Friday, November 14, 2025

A Heartfelt Plea To US Catholic Bishops

An Open Letter to the US Conference of Catholic Bishops 

Your Excellencies,

In light of your repeated public condemnations of President Donald Trump’s immigration policies, I feel compelled to speak plainly. And I do so as a lifelong Catholic and a graduate of a unapologetically Catholic university.

Many of your statements suggest that any attempt to enforce the border or uphold immigration law is somehow un-Christian. That is not what the Church teaches, and it is not what basic honesty requires. Failure to distinguish between legal and illegal immigration is inherently dishonest.

The Catechism of the Catholic Church is clear:

  • “Political authorities… may make the exercise of the right to immigrate subject to various juridical conditions.” (CCC 2241)

  • “The common good requires peace, security, and order.” (CCC 1909)

Those lines don’t come with an asterisk. They affirm that nations—ours included—have both the right and the duty to secure their borders, regulate immigration, ensure the safety of their citizens and preserve their national identity. 

There should be no doubt whatsoever about this. Indeed, Venerable Pope Pius XII declared: "It is quite legitimate for nations to treat their differences as a sacred inheritance and protect them at all costs." Those difference include our unique history, traditions, culture, language and yes -- our borders. The Church has never taught open borders, and she certainly has never held that compassion means ignoring lawlessness or abandoning prudence.

Yet your public commentary often sounds as though any firm border enforcement policy is automatically immoral, while the chaos, exploitation, and violence surrounding the border crisis are treated as secondary concerns. And many Catholics can’t help but notice something else: the hierarchy seems to be far less vocal when American citizens suffer horrific crimes at the hands of individuals who should not have been in this country at all.
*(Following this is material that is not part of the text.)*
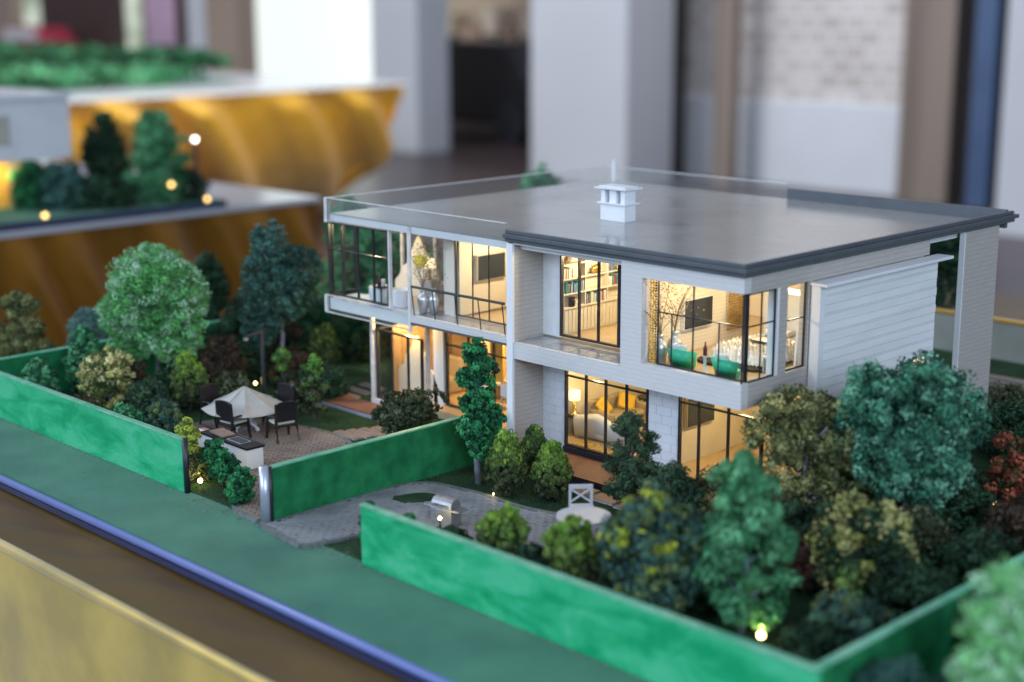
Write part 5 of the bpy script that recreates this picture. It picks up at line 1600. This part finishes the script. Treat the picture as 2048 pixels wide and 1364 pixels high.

  • Where were the strong statements when families lost loved ones to drunk drivers who had been deported multiple times?
  • Where was the episcopal outcry when young women were assaulted, raped and/or murdered by repeat border crossers?
  • Where were the pastoral letters when fentanyl—trafficked across a lawless border—killed tens of thousands in our communities?

This apparent silence is hard to ignore. And it leads many faithful Catholics to wonder whether the suffering of their own families and neighborhoods counts for less in your moral calculus than the political narratives surrounding immigration. Worse yet, it appears to align you with destructive nihilist causes that are at odds with the Church's fundamental moral teachings on issues such as the right to life and the sanctity of the family

Surely, you must understand the potential consequences of your actions. The truth is simple: charity does not require naïveté. Compassion does not mean abandoning common sense. And the call to welcome the stranger does not erase the state’s obligation—explicitly affirmed in Catholic teaching—to protect its citizens and maintain lawful order.

Your Excellencies, we need you to present the full teaching of the Church, not only the parts that fit comfortably into contemporary activism or appear to be in harmony with a convenient and sadly, politicized interpretation of social justice.  Immigration enforcement is a matter of prudential judgment, where faithful Catholics—and public officials—may legitimately disagree. Refusing to recognize this misleads the faithful and undermines your own credibility.

I urge you to restore balance, clarity, and fairness to the Church’s public witness on this issue. The stakes—for our nation and our communities—are too high for anything less.